Let $G$ be a real Lie group with identity $e$. Let $x_0\in G$ and $U\subset G$ be a submanifold containing $x_0$. Consider the map $$\varphi:G\times U\rightarrow G,\quad \varphi(g,u):=gug^{-1}.$$
We identify the Lie algebra $\mathfrak{g}$ of $G$ as the set of left invariant vector fields on $G$, so that isomorphic to the tangent space $T_eG$ at $e$. For each $g\in G$, denote by $l_g$ the left translation map $l_g:G\rightarrow G$, $l_g(x)=gx$; then for any $x\in G$, we identify $\mathfrak{g}$ with $T_xG$ via the isomorphism $dl_x|_e:T_eG\rightarrow T_xG$. Now for $x_0\in U$, we could identify $T_{x_0}U$ as a subspace of $T_{x_0}G$, thus a subspace $\mathfrak{u}$ of the Lie algebra $\mathfrak{g}$.

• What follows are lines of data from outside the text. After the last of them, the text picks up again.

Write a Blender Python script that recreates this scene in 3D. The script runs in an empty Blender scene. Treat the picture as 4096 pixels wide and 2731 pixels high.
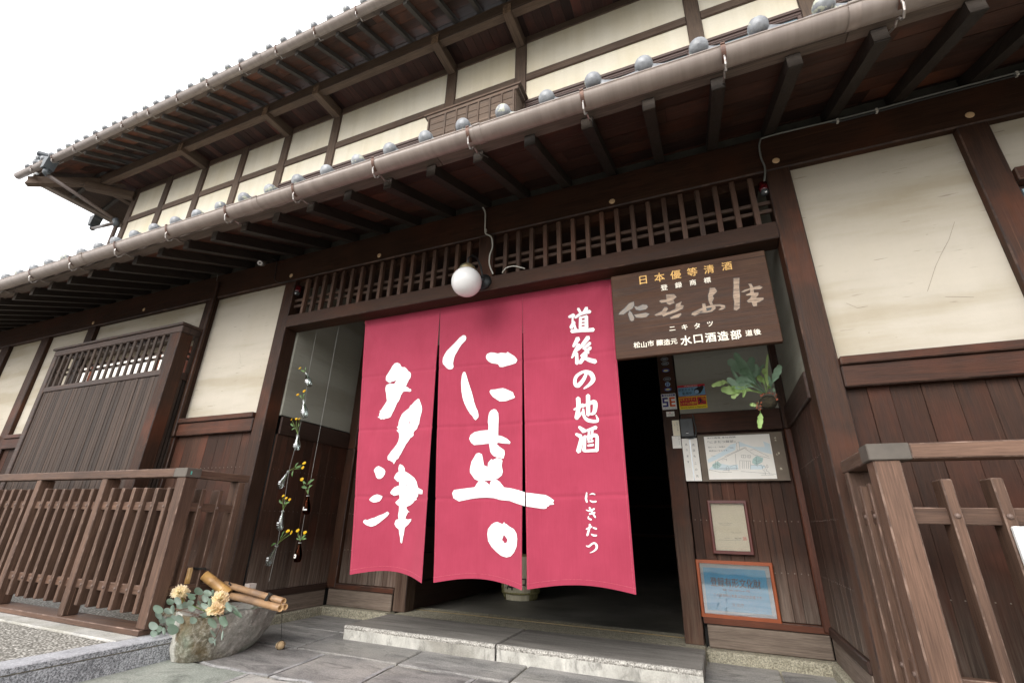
import bpy, bmesh, math, random
from mathutils import Vector, Matrix, noise
from mathutils.geometry import delaunay_2d_cdt
random.seed(7)
R_ = math.radians
sc = bpy.context.scene
col = sc.collection
# ------------------------------------------------------------------ camera
ROWS = ((0.92234367, 0.38569787, 0.02278836), (-0.12339718, 0.34995262, -0.92860449), (-0.36613562, 0.85368045, 0.37037062))
F = 1837.3528648; CAM = Vector((0, -2.6, 0.74))
cd = bpy.data.cameras.new('camera'); cam = bpy.data.objects.new('camera', cd); col.objects.link(cam)
rt, dn, fw = [Vector(r) for r in ROWS]
m = Matrix((rt, -dn, -fw)).transposed().to_4x4(); m.translation = CAM
cam.matrix_world = m
cd.sensor_fit = 'HORIZONTAL'; cd.sensor_width = 36; cd.lens = F / 4096 * 36; cd.clip_start = .05; cd.clip_end = 900
sc.camera = cam
# ------------------------------------------------------------------ world, sun, exposure
SUN_EL, SUN_AZ = R_(34), R_(192)      # azimuth of the sun: behind and to the left of the camera
W = bpy.data.worlds.new('World'); sc.world = W; W.use_nodes = True
nt = W.node_tree; nt.nodes.clear()
sky = nt.nodes.new('ShaderNodeTexSky'); sky.sky_type = 'NISHITA'; sky.sun_disc = False
sky.sun_elevation = SUN_EL; sky.sun_rotation = SUN_AZ; sky.air_density = 1.0; sky.dust_density = 4.0; sky.ozone_density = 1.0
hs = nt.nodes.new('ShaderNodeHueSaturation'); hs.inputs['Saturation'].default_value = .03; hs.inputs['Value'].default_value = 1.0
bg = nt.nodes.new('ShaderNodeBackground'); bg.inputs['Strength'].default_value = .15
wo = nt.nodes.new('ShaderNodeOutputWorld')
nt.links.new(sky.outputs[0], hs.inputs['Color']); deck = nt.nodes.new('ShaderNodeMix'); deck.data_type = 'RGBA'; deck.inputs[0].default_value = .78; deck.inputs[7].default_value = (4.1, 4.1, 4.15, 1)   # even cloud deck over the clear sky
nt.links.new(hs.outputs[0], deck.inputs[6]); nt.links.new(deck.outputs[2], bg.inputs[0]); nt.links.new(bg.outputs[0], wo.inputs[0])
sd = bpy.data.lights.new('sun', 'SUN'); sd.energy = .55; sd.angle = R_(40); sd.color = (1, .96, .9)
so = bpy.data.objects.new('sun', sd); col.objects.link(so)
sdir = Vector((math.sin(SUN_AZ) * math.cos(SUN_EL), math.cos(SUN_AZ) * math.cos(SUN_EL), math.sin(SUN_EL)))
so.rotation_euler = (-sdir).to_track_quat('-Z', 'Y').to_euler()
vs = sc.view_settings; vs.view_transform = 'Standard'; vs.look = 'None'; vs.gamma = 1; vs.use_curve_mapping = False; vs.exposure = 1.8
try:
    sc.cycles.max_bounces = 8; sc.cycles.diffuse_bounces = 4; sc.cycles.transmission_bounces = 8; sc.cycles.transparent_max_bounces = 8
except Exception: pass

# ------------------------------------------------------------------ measuring: a point of the photograph carried onto a plane of the place
def ray(px, py): return rt * ((px - 2048) / F) + dn * ((py - 1365.5) / F) + fw
def atY(px, py, Y):
    d = ray(px, py); return CAM + d * ((Y - CAM.y) / d.y)
def atX(px, py, X):
    d = ray(px, py); return CAM + d * ((X - CAM.x) / d.x)
def atZ(px, py, Z):
    d = ray(px, py); return CAM + d * ((Z - CAM.z) / d.z)

# ------------------------------------------------------------------ materials
def newmat(name):
    m = bpy.data.materials.new(name); m.use_nodes = True; t = m.node_tree; t.nodes.clear()
    out = t.nodes.new('ShaderNodeOutputMaterial'); b = t.nodes.new('ShaderNodeBsdfPrincipled')
    t.links.new(b.outputs[0], out.inputs[0]); return m, t, b
def N(t, kind, **kw):
    n = t.nodes.new(kind)
    for k, v in kw.items():
        if k in n.inputs: n.inputs[k].default_value = v
        else: setattr(n, k, v)
    return n
def L(t, a, b): t.links.new(a, b)
def ramp(t, fac, stops):
    r = t.nodes.new('ShaderNodeValToRGB'); e = r.color_ramp.elements
    while len(e) < len(stops): e.new(.5)
    for el, (p, c) in zip(e, stops):
        el.position = p; el.color = (*c, 1) if len(c) == 3 else c
    t.links.new(fac, r.inputs[0]); return r.outputs[0]
def mixc(t, fac, a, b, mode='MIX'):
    n = t.nodes.new('ShaderNodeMix'); n.data_type = 'RGBA'; n.blend_type = mode
    for s, v in ((n.inputs[0], fac), (n.inputs[6], a), (n.inputs[7], b)):
        if hasattr(v, 'is_output') or hasattr(v, 'links'): t.links.new(v, s)
        elif isinstance(v, (int, float)): s.default_value = v
        else: s.default_value = (*v, 1)
    return n.outputs[2]
def coords(t, scale=(1, 1, 1), world=False, rnd=40.0):
    if world:
        g = t.nodes.new('ShaderNodeNewGeometry'); src = g.outputs['Position']
    else:
        g = t.nodes.new('ShaderNodeTexCoord'); src = g.outputs['Object']
    oi = t.nodes.new('ShaderNodeObjectInfo')
    cx = N(t, 'ShaderNodeMath', operation='MULTIPLY'); cx.inputs[1].default_value = 0 if world else rnd
    L(t, oi.outputs['Random'], cx.inputs[0])
    add = N(t, 'ShaderNodeVectorMath', operation='ADD'); L(t, src, add.inputs[0]); L(t, cx.outputs[0], add.inputs[1])
    mp = t.nodes.new('ShaderNodeMapping'); mp.inputs['Scale'].default_value = scale; L(t, add.outputs[0], mp.inputs[0])
    return mp.outputs[0], add.outputs[0], oi.outputs['Random']
AX = {'X': (1.1, 26, 26), 'Y': (26, 1.1, 26), 'Z': (26, 26, 1.1)}
def wood(name, dark, light, axis='Z', rough=.62, bump=.25, wear=None, var=.30, red=None, sheen=.35, blotch=.35):
    m, t, b = newmat(name)
    v, raw, rnd = coords(t, AX[axis])
    n1 = N(t, 'ShaderNodeTexNoise', Scale=1.6, Detail=7, Roughness=.68, Distortion=.6); L(t, v, n1.inputs['Vector'])
    n1f = N(t, 'ShaderNodeTexNoise', Scale=7.0, Detail=4, Roughness=.7); L(t, v, n1f.inputs['Vector'])
    n2 = N(t, 'ShaderNodeTexNoise', Scale=1.9, Detail=4, Roughness=.6); L(t, raw, n2.inputs['Vector'])
    c = ramp(t, n1.outputs[0], [(.30, dark), (.72, light)])
    c = mixc(t, .35, c, ramp(t, n1f.outputs[0], [(.3, [x * .45 for x in dark]), (.7, [min(1, x * 1.25) for x in light])]))
    if red:
        fr = ramp(t, n2.outputs[0], [(.50, (0, 0, 0)), (.72, (.7, .7, .7))]); c = mixc(t, fr, c, red)
    bl = N(t, 'ShaderNodeTexNoise', Scale=.9, Detail=5, Roughness=.65); L(t, raw, bl.inputs['Vector'])
    c = mixc(t, blotch, c, ramp(t, bl.outputs[0], [(.32, (.38, .38, .38)), (.68, (1.4, 1.36, 1.3))]), 'MULTIPLY')
    ck = t.nodes.new('ShaderNodeMapping'); ck.inputs['Scale'].default_value = tuple(.55 if q < 5 else 3.0 for q in AX[axis]); L(t, v, ck.inputs[0])
    n9 = N(t, 'ShaderNodeTexNoise', Scale=1.0, Detail=3, Roughness=.5); L(t, ck.outputs[0], n9.inputs['Vector'])
    c = mixc(t, ramp(t, n9.outputs[0], [(.685, (0, 0, 0)), (.72, (.75, .75, .75))]), c, [x * .35 for x in dark])
    c = mixc(t, ramp(t, n9.outputs[0], [(.27, (.45, .45, .45)), (.33, (0, 0, 0))]), c, [min(1, x * 1.9) for x in light])
    if wear:   # rain splash bleaches the foot of the boards
        g = t.nodes.new('ShaderNodeNewGeometry'); sx = t.nodes.new('ShaderNodeSeparateXYZ'); L(t, g.outputs['Position'], sx.inputs[0])
        wn = N(t, 'ShaderNodeTexNoise', Scale=2.5, Detail=5, Roughness=.7); L(t, v, wn.inputs['Vector'])
        mr = N(t, 'ShaderNodeMapRange'); mr.inputs['From Min'].default_value = wear[0]; mr.inputs['From Max'].default_value = wear[1]
        mr.inputs['To Min'].default_value = .95; mr.inputs['To Max'].default_value = 0
        L(t, sx.outputs['Z'], mr.inputs['Value'])
        mm = N(t, 'ShaderNodeMath', operation='MULTIPLY'); L(t, mr.outputs[0], mm.inputs[0])
        wr = ramp(t, wn.outputs[0], [(.32, (.12, .12, .12)), (.62, (1, 1, 1))]); L(t, wr, mm.inputs[1])
        c = mixc(t, mm.outputs[0], c, wear[2])
    h = t.nodes.new('ShaderNodeHueSaturation'); mr2 = N(t, 'ShaderNodeMapRange'); mr2.inputs['To Min'].default_value = 1 - var; mr2.inputs['To Max'].default_value = 1 + var
    L(t, rnd, mr2.inputs['Value']); L(t, mr2.outputs[0], h.inputs['Value']); L(t, c, h.inputs['Color'])
    L(t, h.outputs[0], b.inputs['Base Color'])
    rr = ramp(t, n1.outputs[0], [(.3, (rough - .1,) * 3), (.7, (min(1, rough + .14),) * 3)]); L(t, rr, b.inputs['Roughness'])
    b.inputs['Specular IOR Level'].default_value = sheen
    bp = N(t, 'ShaderNodeBump', Strength=bump, Distance=.004)
    ms = N(t, 'ShaderNodeMath', operation='ADD'); L(t, n1.outputs[0], ms.inputs[0]); L(t, n1f.outputs[0], ms.inputs[1])
    L(t, ms.outputs[0], bp.inputs['Height']); L(t, bp.outputs[0], b.inputs['Normal'])
    return m
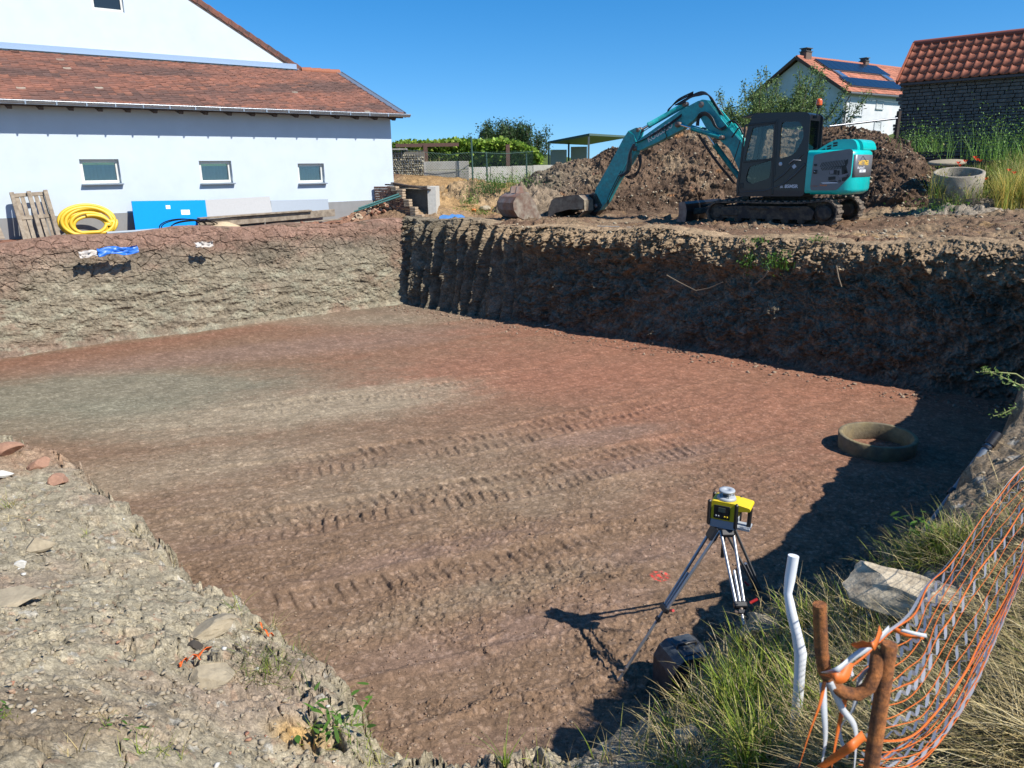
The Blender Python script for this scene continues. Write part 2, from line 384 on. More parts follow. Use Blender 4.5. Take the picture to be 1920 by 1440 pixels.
# ================================================================== the setting: ground, pit floor, pit walls, banks
ZF = -2.35                                                     # pit floor
CORN = (-3.21, 22.21); LW0 = (-11.34, 16.12); 
ldir = np.array([CORN[0]-LW0[0], CORN[1]-LW0[1]]); ldir /= np.linalg.norm(ldir)
BW = [(-3.21, 22.21), (0.57, 18.87), (3.97, 15.86), (7.07, 13.02), (9.3, 10.9)]
LEFT_EDGE_PX = [(-260, 760, -2.0), (-90, 800, -2.0), (0, 822, -2.0), (70, 850, -2.0), (130, 880, -1.98), (160, 925, -1.97), (212, 955, -1.95), (262, 1005, -1.93), (330, 1062, -1.9), (372, 1105, -1.88), (440, 1135, -1.86), (480, 1168, -1.85),
                (540, 1225, -1.83), (600, 1262, -1.8), (640, 1325, -1.8), (690, 1385, -1.8), (720, 1440, -1.8)]
RIGHT_EDGE_PX = [(930, 1450, -1.5), (1080, 1412, -1.45), (1170, 1380, -1.42), (1240, 1358, -1.4), (1310, 1300, -1.5), (1345, 1235, -1.62), (1375, 1180, -1.62), (1440, 1140, -1.4), (1500, 1120, -1.22), (1560, 1112, -1.05), (1620, 1085, -0.9), (1680, 1045, -0.75),
                 (1745, 1000, -0.65), (1790, 950, -0.6), (1815, 890, -0.5), (1850, 845, -0.45), (1890, 800, -0.35), (1925, 752, -0.2)]
LE = [tuple(atz(*p)[:2]) for p in LEFT_EDGE_PX]; RE = [tuple(atz(*p)[:2]) for p in RIGHT_EDGE_PX]
FAR_R = [(4.75, 6.2), (5.95, 7.9), (7.1, 9.1), (8.3, 10.2), (8.75, 10.9)]
LFAR = (-16.5, 12.3)
PIT = [LFAR]+LE+RE+FAR_R+[(8.9, 11.25)]+[tuple(p) for p in BW[::-1][1:]]+[tuple(np.array(CORN)-ldir*17)]
NEARLINE = [LFAR]+LE+RE+FAR_R
# control heights of the near ground
CTRL = [(p[0], p[1], ) + (float(a[2]),) for p, a in zip(LE, LEFT_EDGE_PX)]+[(p[0], p[1], float(a[2])) for p, a in zip(RE, RIGHT_EDGE_PX)]
for x, y, z in [(0, 1000, -1.75), (0, 900, -1.9), (200, 1150, -1.5), (0, 1200, -1.3), (300, 1300, -1.38), (420, 1250, -1.55), (450, 1400, -1.45), (100, 1400, -1.0), (600, 1430, -1.68), (-150, 1000, -1.6), (-150, 1300, -.9),
                (1500, 1300, -.98), (1450, 1420, -.85), (1560, 1200, -.98), (1400, 1330, -1.2), (1250, 1430, -1.2), (1700, 1420, -.45), (1900, 1400, -.25), (1650, 1130, -.9), (1720, 1150, -.75), (1800, 1100, -.55), (1850, 950, -.5), (1900, 1000, -.4), (1960, 900, -.32), (2050, 1200, -.2), (1760, 1280, -.55)]:
    p = atz(x, y, z); CTRL.append((p[0], p[1], z))
CTRL += [(0, 0, -.2), (.8, .3, -.2), (-.8, .2, -.25), (0, 1.2, -.45), (-.2, 2.2, -1.05), (.5, 2.2, -.98), (0, 3.0, -1.55), (-.5, 2.9, -1.55), (1.2, 1.0, -.3), (-1.5, 1.0, -.5), (-3, 0, -.3), (3, 0, -.05), (4, 3, -.15), (6, 6, -.22), (8, 8.5, -.1), (10.5, 10.5, 0.1), (6.5, 8.9, -0.3), (5.1, 7.6, -.32), (7.9,10.1,-.2), (8.6, 11.0, -.05),(4.2,6.2,-.3), (10, 4, 0.1), (14, 8, .2),
         (-8, 3, -.6), (-12, 8, -1.6), (-14, 4, -.8), (0, -4, 0), (7, -4, 0), (-7, -4, 0), (18, 12, .5), (13, 13, .15), (-16, 12.3, -2.0)]
CT = np.array(CTRL)
def _rbf_fit():
    n = len(CT); d = np.hypot(CT[:, 0][:, None]-CT[:, 0][None], CT[:, 1][:, None]-CT[:, 1][None])
    A = np.zeros((n+3, n+3)); A[:n, :n] = -d+np.eye(n)*0.0; A[:n, n] = 1; A[:n, n+1:] = CT[:, :2]; A[n, :n] = 1; A[n+1:, :n] = CT[:, :2].T
    return np.linalg.solve(A, np.concatenate([CT[:, 2], np.zeros(3)]))
_W = _rbf_fit()
def rbf(x, y):
    s = _W[len(CT)]+_W[len(CT)+1]*x+_W[len(CT)+2]*y
    for k in range(len(CT)): s = s-_W[k]*np.hypot(x-CT[k, 0], y-CT[k, 1])
    return s

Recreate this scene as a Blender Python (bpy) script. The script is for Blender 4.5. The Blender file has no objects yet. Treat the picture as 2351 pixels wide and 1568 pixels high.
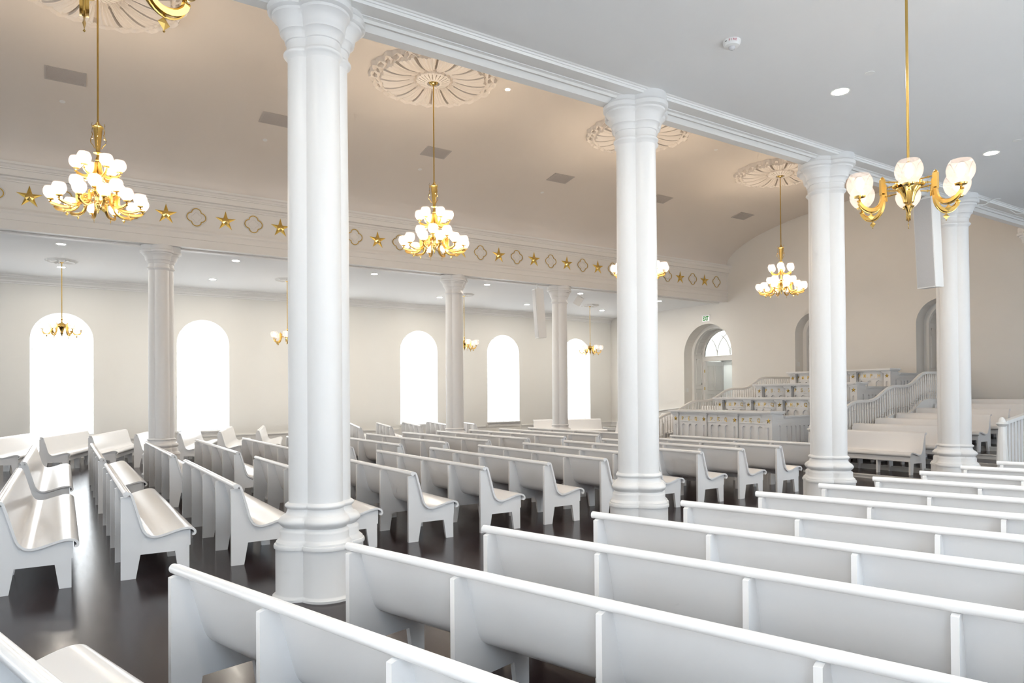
import bpy, math, random
from math import sin, cos, pi, radians, sqrt, hypot, atan2
from mathutils import Vector, Matrix
random.seed(7)
E_FAR, E_NEAR, E_BACK, E_BULB, E_CAN = 2.9, 4.0, 4.0, 262, 380
SC = bpy.context.scene
COL = SC.collection
WORDS = ['first','second','third','fourth','fifth','sixth','seventh','eighth','ninth','tenth','eleventh','twelfth',
         'thirteenth','fourteenth','fifteenth','sixteenth','seventeenth','eighteenth','nineteenth','twentieth']

# ------------------------------------------------------------------ materials
def new_mat(name):
    m = bpy.data.materials.new(name); m.use_nodes = True
    return m, m.node_tree.nodes, m.node_tree.links
def paint(name, col, rough=.5, var=.02, bump=0.0, scale=3.0, coat=0.0, spec=.5):
    m, N, L = new_mat(name)
    b = N['Principled BSDF']
    b.inputs['Roughness'].default_value = rough
    b.inputs['Specular IOR Level'].default_value = spec
    b.inputs['Coat Weight'].default_value = coat
    tc = N.new('ShaderNodeTexCoord'); nz = N.new('ShaderNodeTexNoise')
    nz.inputs['Scale'].default_value = scale; nz.inputs['Detail'].default_value = 4
    L.new(tc.outputs['Object'], nz.inputs['Vector'])
    rp = N.new('ShaderNodeValToRGB')
    lo = [max(0, c*(1-var)) for c in col]; hi = [min(1, c*(1+var)) for c in col]
    rp.color_ramp.elements[0].color = (*lo, 1); rp.color_ramp.elements[1].color = (*hi, 1)
    L.new(nz.outputs['Fac'], rp.inputs['Fac']); L.new(rp.outputs['Color'], b.inputs['Base Color'])
    if bump:
        n2 = N.new('ShaderNodeTexNoise'); n2.inputs['Scale'].default_value = scale*30
        L.new(tc.outputs['Object'], n2.inputs['Vector'])
        bp = N.new('ShaderNodeBump'); bp.inputs['Strength'].default_value = bump; bp.inputs['Distance'].default_value = .002
        L.new(n2.outputs['Fac'], bp.inputs['Height']); L.new(bp.outputs['Normal'], b.inputs['Normal'])
    return m
def metal(name, col, rough):
    m, N, L = new_mat(name)
    b = N['Principled BSDF']; b.inputs['Metallic'].default_value = 1
    tc = N.new('ShaderNodeTexCoord'); nz = N.new('ShaderNodeTexNoise'); nz.inputs['Scale'].default_value = 14
    L.new(tc.outputs['Object'], nz.inputs['Vector'])
    rp = N.new('ShaderNodeValToRGB')
    rp.color_ramp.elements[0].color = (*[c*.88 for c in col], 1); rp.color_ramp.elements[1].color = (*col, 1)
    L.new(nz.outputs['Fac'], rp.inputs['Fac']); L.new(rp.outputs['Color'], b.inputs['Base Color'])
    b.inputs['Roughness'].default_value = rough
    return m
def glow(name, col, strength):
    m, N, L = new_mat(name)
    b = N['Principled BSDF']
    b.inputs['Base Color'].default_value = (.8, .8, .8, 1)
    b.inputs['Emission Color'].default_value = (*col, 1)
    b.inputs['Emission Strength'].default_value = strength
    return m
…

Now the question is: I want to compute the tangent map of $\varphi$ at $(g_0,x_0)$, namely $$d\varphi|_{(g_0,x_0)}:\mathfrak{g}\times \mathfrak{u}\rightarrow \mathfrak{g}.$$ I can guess that the correct answer should be $$d\varphi|_{(g_0,x_0)}: (X,Y)\mapsto {\rm Ad}(g_0)\left[ ({\rm Ad}(x_0)^{-1}-1)X+Y\right],$$ where ${\rm Ad}$ means the adjoint action of the Lie group on the corresponding Lie algebra. I think that I need this "$({\rm Ad}(x_0)^{-1}-1)$" to explain the "translation". But I don't know how to write down a precise proof. Can anyone help me to formalize a precise proof?